Выбрать главу

Запомни же твердо, красноармеец: на обновку до победы надежда плоха.

Как ты ни плохо одет и обут, а все же ты одет и обут лучше других. Рабочий и крестьянин страдают хуже твоего. Все, что у нас есть, мы отдаем первым делом Красной Армии.

Береги же то, что у тебя есть.

Чини старательно каждую прореху. Помни, что приходится класть заплату на заплату.

Не бросай ничего, рваное отдавай в цейхгауз. Всякая тряпка, всякий отрезок кожи пригодятся: мы научились по нужде всякому хламу находить полезное применение. Помни, что бережешь свое, помни, что бережешь последнее».

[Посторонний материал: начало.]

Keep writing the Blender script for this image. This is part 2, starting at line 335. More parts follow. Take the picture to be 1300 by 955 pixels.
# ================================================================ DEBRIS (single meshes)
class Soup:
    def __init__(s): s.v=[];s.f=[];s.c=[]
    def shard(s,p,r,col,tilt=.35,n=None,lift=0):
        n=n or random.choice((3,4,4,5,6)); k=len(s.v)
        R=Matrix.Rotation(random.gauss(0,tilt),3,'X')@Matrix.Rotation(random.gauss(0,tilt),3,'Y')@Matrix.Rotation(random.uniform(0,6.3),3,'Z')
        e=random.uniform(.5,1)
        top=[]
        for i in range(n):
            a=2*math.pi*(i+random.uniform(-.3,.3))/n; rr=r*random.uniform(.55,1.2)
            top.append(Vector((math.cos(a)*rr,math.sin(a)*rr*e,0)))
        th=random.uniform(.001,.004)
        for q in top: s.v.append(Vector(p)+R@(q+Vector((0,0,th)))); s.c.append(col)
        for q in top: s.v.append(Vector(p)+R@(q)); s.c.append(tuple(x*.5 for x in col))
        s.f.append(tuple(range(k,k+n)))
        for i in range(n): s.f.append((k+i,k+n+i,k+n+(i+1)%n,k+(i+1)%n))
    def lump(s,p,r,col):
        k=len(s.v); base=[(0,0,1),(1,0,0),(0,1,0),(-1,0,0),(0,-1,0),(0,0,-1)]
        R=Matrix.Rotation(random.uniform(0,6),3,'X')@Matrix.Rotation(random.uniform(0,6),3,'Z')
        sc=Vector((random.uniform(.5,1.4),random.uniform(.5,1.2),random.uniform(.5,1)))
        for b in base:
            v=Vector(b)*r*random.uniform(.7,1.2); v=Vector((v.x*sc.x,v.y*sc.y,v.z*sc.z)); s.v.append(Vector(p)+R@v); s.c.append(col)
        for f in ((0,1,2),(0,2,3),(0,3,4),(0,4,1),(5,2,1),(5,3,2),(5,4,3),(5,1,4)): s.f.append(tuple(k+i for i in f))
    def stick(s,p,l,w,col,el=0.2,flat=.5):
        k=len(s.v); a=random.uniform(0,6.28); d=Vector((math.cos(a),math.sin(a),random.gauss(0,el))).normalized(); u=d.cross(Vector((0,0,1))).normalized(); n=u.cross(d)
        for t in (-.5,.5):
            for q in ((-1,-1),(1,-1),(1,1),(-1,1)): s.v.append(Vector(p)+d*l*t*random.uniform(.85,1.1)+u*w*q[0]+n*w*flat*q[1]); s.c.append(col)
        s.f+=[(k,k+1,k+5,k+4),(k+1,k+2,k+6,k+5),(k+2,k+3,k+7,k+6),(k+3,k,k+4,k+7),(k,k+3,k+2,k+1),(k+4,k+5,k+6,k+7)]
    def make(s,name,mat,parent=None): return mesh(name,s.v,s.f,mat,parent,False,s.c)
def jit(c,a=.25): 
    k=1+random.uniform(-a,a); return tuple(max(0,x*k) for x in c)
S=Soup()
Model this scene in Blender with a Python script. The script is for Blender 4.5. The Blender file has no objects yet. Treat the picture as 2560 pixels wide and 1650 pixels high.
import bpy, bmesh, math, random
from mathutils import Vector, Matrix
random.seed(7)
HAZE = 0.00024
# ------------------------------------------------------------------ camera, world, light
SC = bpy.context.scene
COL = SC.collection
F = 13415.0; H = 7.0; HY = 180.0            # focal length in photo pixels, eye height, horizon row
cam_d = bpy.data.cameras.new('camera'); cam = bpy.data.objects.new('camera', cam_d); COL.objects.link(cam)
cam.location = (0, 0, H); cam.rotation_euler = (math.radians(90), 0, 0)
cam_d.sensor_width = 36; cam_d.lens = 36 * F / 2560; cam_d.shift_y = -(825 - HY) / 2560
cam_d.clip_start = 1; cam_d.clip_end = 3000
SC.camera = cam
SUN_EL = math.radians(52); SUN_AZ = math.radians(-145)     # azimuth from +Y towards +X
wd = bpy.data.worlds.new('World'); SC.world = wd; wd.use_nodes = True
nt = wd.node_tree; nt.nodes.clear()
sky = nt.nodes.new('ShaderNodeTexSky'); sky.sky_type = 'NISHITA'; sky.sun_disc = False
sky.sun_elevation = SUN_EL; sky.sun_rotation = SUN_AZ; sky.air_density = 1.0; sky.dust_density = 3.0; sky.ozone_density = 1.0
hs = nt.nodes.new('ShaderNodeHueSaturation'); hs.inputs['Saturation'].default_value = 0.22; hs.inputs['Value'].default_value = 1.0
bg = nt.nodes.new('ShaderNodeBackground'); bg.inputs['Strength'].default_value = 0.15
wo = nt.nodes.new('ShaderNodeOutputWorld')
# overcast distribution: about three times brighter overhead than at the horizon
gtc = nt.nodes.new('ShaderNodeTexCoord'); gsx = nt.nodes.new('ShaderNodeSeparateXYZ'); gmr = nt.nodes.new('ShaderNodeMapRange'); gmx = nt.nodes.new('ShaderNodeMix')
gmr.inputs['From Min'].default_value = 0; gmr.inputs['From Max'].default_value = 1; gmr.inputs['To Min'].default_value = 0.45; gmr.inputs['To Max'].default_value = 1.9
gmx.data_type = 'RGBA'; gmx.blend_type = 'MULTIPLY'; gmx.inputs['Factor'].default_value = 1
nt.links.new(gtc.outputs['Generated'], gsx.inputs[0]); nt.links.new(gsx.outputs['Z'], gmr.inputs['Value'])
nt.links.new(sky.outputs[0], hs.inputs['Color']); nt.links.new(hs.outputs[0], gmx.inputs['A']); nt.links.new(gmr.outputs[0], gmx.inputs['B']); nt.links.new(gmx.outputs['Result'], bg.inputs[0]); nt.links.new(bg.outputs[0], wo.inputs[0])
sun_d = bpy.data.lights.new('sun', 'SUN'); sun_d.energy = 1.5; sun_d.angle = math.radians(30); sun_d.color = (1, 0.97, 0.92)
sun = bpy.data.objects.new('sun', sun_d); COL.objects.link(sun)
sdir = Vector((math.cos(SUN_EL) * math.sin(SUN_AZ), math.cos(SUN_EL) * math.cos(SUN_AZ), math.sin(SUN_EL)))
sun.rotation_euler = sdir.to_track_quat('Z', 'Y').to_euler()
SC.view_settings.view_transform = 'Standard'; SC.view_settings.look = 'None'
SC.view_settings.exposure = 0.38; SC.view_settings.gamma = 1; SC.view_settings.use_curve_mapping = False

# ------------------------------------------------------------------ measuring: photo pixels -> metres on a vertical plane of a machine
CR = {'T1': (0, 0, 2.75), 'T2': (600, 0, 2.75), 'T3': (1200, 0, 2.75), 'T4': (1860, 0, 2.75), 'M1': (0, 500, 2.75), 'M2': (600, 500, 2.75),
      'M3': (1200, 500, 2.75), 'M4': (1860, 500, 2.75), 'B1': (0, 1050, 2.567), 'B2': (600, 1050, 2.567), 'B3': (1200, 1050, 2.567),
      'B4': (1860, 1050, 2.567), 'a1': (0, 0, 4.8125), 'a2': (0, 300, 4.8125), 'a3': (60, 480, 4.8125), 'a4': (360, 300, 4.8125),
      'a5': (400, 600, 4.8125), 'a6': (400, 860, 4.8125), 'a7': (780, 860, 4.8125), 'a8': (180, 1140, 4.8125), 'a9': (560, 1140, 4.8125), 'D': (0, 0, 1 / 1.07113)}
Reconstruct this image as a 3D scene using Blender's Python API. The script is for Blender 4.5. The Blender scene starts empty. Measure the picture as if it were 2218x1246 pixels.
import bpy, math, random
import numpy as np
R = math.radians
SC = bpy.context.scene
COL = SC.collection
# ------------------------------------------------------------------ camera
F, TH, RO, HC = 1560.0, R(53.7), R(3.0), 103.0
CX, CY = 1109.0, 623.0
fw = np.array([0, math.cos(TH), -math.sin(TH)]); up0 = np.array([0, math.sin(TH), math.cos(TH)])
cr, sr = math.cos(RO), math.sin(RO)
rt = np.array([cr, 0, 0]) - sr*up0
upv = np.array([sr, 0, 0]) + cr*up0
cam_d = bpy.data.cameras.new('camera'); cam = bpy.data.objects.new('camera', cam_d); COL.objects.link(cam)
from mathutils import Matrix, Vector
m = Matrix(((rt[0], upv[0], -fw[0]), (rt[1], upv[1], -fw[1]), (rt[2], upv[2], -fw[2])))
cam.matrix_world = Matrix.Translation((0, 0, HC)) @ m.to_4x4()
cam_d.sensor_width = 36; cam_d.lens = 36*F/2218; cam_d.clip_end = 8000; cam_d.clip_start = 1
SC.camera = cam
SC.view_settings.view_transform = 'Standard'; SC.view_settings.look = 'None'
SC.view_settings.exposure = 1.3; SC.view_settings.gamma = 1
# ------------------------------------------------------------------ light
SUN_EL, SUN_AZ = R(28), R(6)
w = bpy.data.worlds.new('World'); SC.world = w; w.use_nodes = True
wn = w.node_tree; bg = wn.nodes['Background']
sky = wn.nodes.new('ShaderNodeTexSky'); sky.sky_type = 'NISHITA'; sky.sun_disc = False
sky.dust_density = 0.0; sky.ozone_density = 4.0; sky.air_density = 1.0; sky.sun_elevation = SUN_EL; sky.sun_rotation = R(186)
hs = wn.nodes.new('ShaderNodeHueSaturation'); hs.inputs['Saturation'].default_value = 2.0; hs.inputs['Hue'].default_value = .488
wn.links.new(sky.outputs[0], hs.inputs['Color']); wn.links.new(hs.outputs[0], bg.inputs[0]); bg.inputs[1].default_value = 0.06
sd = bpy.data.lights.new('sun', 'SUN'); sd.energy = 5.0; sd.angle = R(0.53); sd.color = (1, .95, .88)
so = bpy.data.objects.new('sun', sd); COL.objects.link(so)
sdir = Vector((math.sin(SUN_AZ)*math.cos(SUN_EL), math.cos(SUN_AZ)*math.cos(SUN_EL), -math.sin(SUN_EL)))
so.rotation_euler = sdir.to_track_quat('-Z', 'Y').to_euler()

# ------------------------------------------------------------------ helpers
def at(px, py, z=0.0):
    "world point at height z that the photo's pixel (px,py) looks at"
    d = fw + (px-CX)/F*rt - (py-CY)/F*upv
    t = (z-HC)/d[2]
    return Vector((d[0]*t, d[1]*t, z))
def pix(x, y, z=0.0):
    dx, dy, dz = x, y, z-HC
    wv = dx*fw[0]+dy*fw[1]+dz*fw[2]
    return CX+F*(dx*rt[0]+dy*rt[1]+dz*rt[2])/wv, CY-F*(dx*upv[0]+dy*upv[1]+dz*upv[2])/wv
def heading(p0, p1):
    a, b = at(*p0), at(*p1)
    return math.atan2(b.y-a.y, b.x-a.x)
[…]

Так вот лежишь в этой одежонке ночью в окопе — дождь, весь промокнешь, к утру шинель замерзнет, трясешься и думаешь: хорошо бы к деду сейчас на печку забраться!

Но что интересно и о чем сейчас вспоминаешь с особой гордостью: никто в то время не жаловался, что тяжело, трудно. Я объясняю это отчасти тем, что мы, деревенские и рабочие парни, всегда жили в полуголоде, но главное, конечно, велика была наша вера в необходимость защиты завоеваний Советской власти. К тому времени мы уже знали, что белые возвращали землю помещикам, заводы и фабрики капиталистам и зверски расправлялись с крестьянами и рабочими, которые посмели отобрать их собственность: карательные экспедиции устраивали, массовые порки крестьян, расстрелы рабочих. Беляки думали этим устрашить трудящихся, но достигали обратного.

Особенно жестоко белые относились к красноармейцам добровольческих полков. Как правило, плена для них не было. Их расстреливали на месте, а иногда, вырезав на груди и на спине красные звезды, отсылали обратно, рассчитывая этим запугать нас. Однако это вызывало еще больший гнев, ненависть, а у более малодушных просто и страх попасть в плен. Поэтому все красноармейцы дрались с большим ожесточением.

В феврале срок нашего пребывания в армии истек. Добровольцев записывали только на десять месяцев. Комиссар день в день собрал на митинг и сказал:

— Ну что ж, добровольцы, срок ваш кончился. Вы, конечно, можете уходить по домам. Спасибо за службу. Но кто понимает, что родная рабоче-крестьянская власть все еще находится в опасности и требует защиты, может остаться. Прошу поднять руки, кто согласен остаться.

В секунду — лес рук!!!

Не было среди нас ни одного человека, который бы пожелал вернуться домой!

В то время очень велика была роль комиссаров. Как правило, были они из рабочих или из солдат, прошедших серьезную политическую закалку. К этому времени мы уже знали о Ленине, о его речах, письмах, статьях в газетах, где разъяснялись политика Советской власти, положение в стране, наши задачи. Каждое ленинское слово находило в нашей душе полный отклик. Вернуться домой значило бы предать наших отцов, матерей, сестер, кинуть их на милость мировой буржуазии. Да и самим ведь очень хотелось хорошей жизни. Она у нас связана была только с Советской властью. Одним словом, было за что сражаться со «стоголовым гадом белогвардейщины».

За время службы красноармейцы очень сдружились, стали понимать, какая это великая сила — солдатская выручка, привыкли последнее делить между собой. Мы научились по-настоящему дорожить своим командиром, в бою познав, как велика его роль и для победы, и для сохранения собственных наших жизней.

В марте полк под Гундоровкой вел особенно серьезные бои с бандами Краснова. К тому времени я был уже довольно опытным пулеметчиком, поверил в сокрушающую силу своего оружия.

Пулемет «максим» в гражданскую войну по праву был овеян легендами. В самом деле, один «максим» в те годы мог задержать и задерживал наступление отряда в несколько сот человек.

Бывало, скачет кавалерия, сверкают на солнце клинки, но лошади не добегают до пулеметчика сто — сто пятьдесят метров, становятся на дыбки, не идут дальше, поворачивают или вертятся на месте: то ли боятся, то ли чувствуют смерть, видят огонь…

«Максим» делает в минуту четыреста — пятьсот выстрелов. Так что храбрый пулеметчик может нанести противнику большие потери.

Самый страшный враг пулеметчика — артиллерия.

В первом бою, когда лег я за пулемет, кричит мне Арсений Алексеевич:

— Огонь!

Протарахтел несколько минут, он подает другую команду:

— Хватит…

Понимаю, что артиллерия засекла меня и сейчас будет бить по тому месту, где пулемет, зная, что там залегла и цепь.

В Великую Отечественную войну пулемет «максим» сыграл немалую роль. Он бьет точнее автомата. На Курской дуге, когда я уже командовал 6-й гвардейской армией, был случай, когда пулеметчик (все его помощники были убиты), ведя прицельный огонь, уничтожил в балке до трехсот гитлеровцев.